From the August 2007 issue of Boomer Market Advisor • Subscribe!

A charitable resurgence

As you've probably noticed, charitable giving is going through quite a resurgence of late. There are a number of catalysts one could point to as a reason -- prominent role models such as Bill Gates and Warren Buffett, aging affluent boomers looking to add a more fulfilling dimension to their lives, the enormous creation of wealth over the past few decades or the response to high-profile disasters such as September 11, the Indian Ocean tsunami
and Katrina. Whatever the cause, there is an important role for advisors to play.

The emerging affluent are giving to charity, whether or not their advisors are involved. More Americans give to charity than vote. According to Giving USA, in recent years the greatest increase in giving has been in households with incomes higher than $1 million. An estimated 95 percent of those with a net worth of $5 million or more give to charity. Americans gave $295 billion to charity in 2006 and 76 percent of those donations came from individuals.

Many advisors are uncomfortable in asking their clients, "Are you charitably inclined?" The obvious reason is that a negative answer makes all parties uncomfortable. A better approach is to help your clients realize that their wealth can be structured to provide a comfortable lifestyle and a lasting legacy. The emerging affluent, and often
extremely affluent, worry they'll outlast their money and leave nothing for their children. So the single most effective thing an advisor can do to increase giving and deepen relationships is to help clients better understand their financial needs and goals, and how a planned approach to wealth management can help address both.

Some advisors are reluctant to raise the charitable giving topic because it's not an area of expertise. But an advisor doesn't need to be an expert to help clients with their philanthropy -- the advisor only needs to be the facilitator: raise the subject, assist clients in understanding the financial implications and then identify the products and services to achieve their personal goals. Advisors who uncover opportunities to improve their clients' financial lives earn more than their fee -- they earn trust.

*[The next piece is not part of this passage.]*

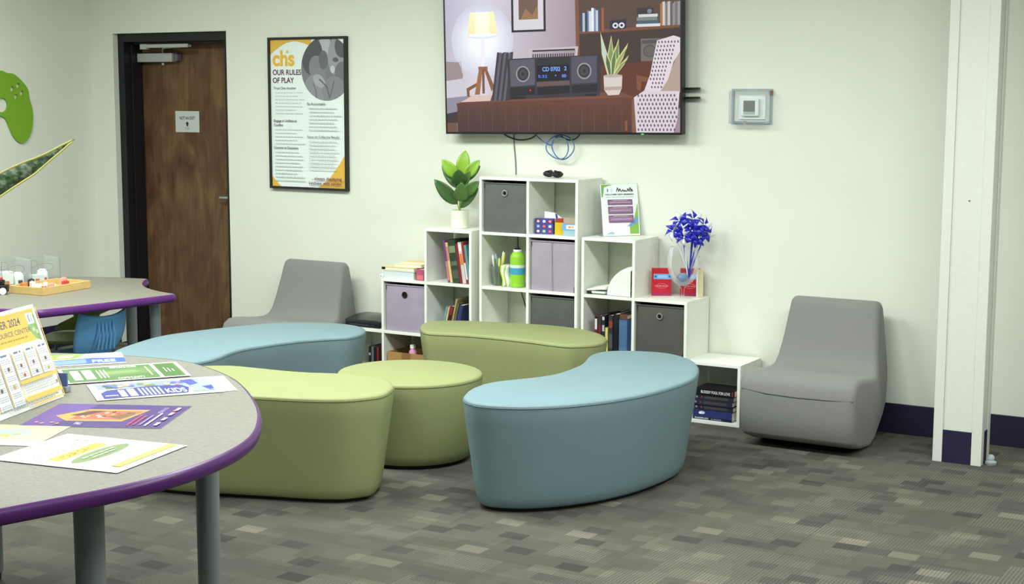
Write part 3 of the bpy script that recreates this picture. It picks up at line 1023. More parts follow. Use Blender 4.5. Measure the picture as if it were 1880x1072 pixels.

Though most of your clients are already giving, they may not think of themselves as philanthropists, nor approach their giving strategically. Having goal-focused conversations with your clients can provide real value, especially if those conversations are structured to inspire and define impact, both in terms of one's lifestyle and the legacy one leaves to family and community.

Often, financial experts instinctively approach charitable giving from a tax planning perspective. This focus is important but limited, particularly given several studies which have found that, for many donors, tax benefits are not the primary motive. Though tax planning may not be the primary reason people give, taxes can be a trigger, particularly with sudden wealth creation or liquidation events. When selecting a method of giving, it is often helpful to look beyond the tax benefits and think in terms of the client's need for control, privacy, income, their tolerance
for complexity and their desires regarding their legacy.

For example, private foundations offer a tremendous level of control over how grants are distributed, assets invested, even the ability to hire and pay staff. But private foundations have lower tax deductibility limits than other charitable organizations and donors sacrifice privacy, since foundations must file an annual return (publicly-accessible, often via the Internet). Donor-advised funds have greater privacy, lower costs and higher deductibility limits, but they do not provide the same level of control found with private foundations. In addition to these endowment-style giving vehicles, there are a variety of split-interest giving vehicles, such as charitable trusts and charitable gift annuities, which have their own benefits and limitations. Adding further to the complexity, but testament to the varying benefits of these techniques, an increasing number of donors are using multiple giving vehicles in concert in order to leverage the best of what each has to offer.

While there are many ways to give, the most successful approaches are concerned less with tax-planning techniques than with clients' financial needs, goals and hopes for their legacy. Just as one would never suggest
a mutual fund without knowing a client's risk tolerance, one should never suggest a giving vehicle without first understanding the client's deeper motivations and concerns.

The better you understand your clients -- not just how they want to grow their wealth, but what they hope to accomplish with their wealth -- the better you're able to tailor a financial and charitable plan to their needs. This, in turn, builds a trusting relationship that can last for generations. Advisors who engage clients in charitable giving discussions in this way refer to the outcome as a triple win -- it benefits the advisor's practice, their clients' and society as a whole.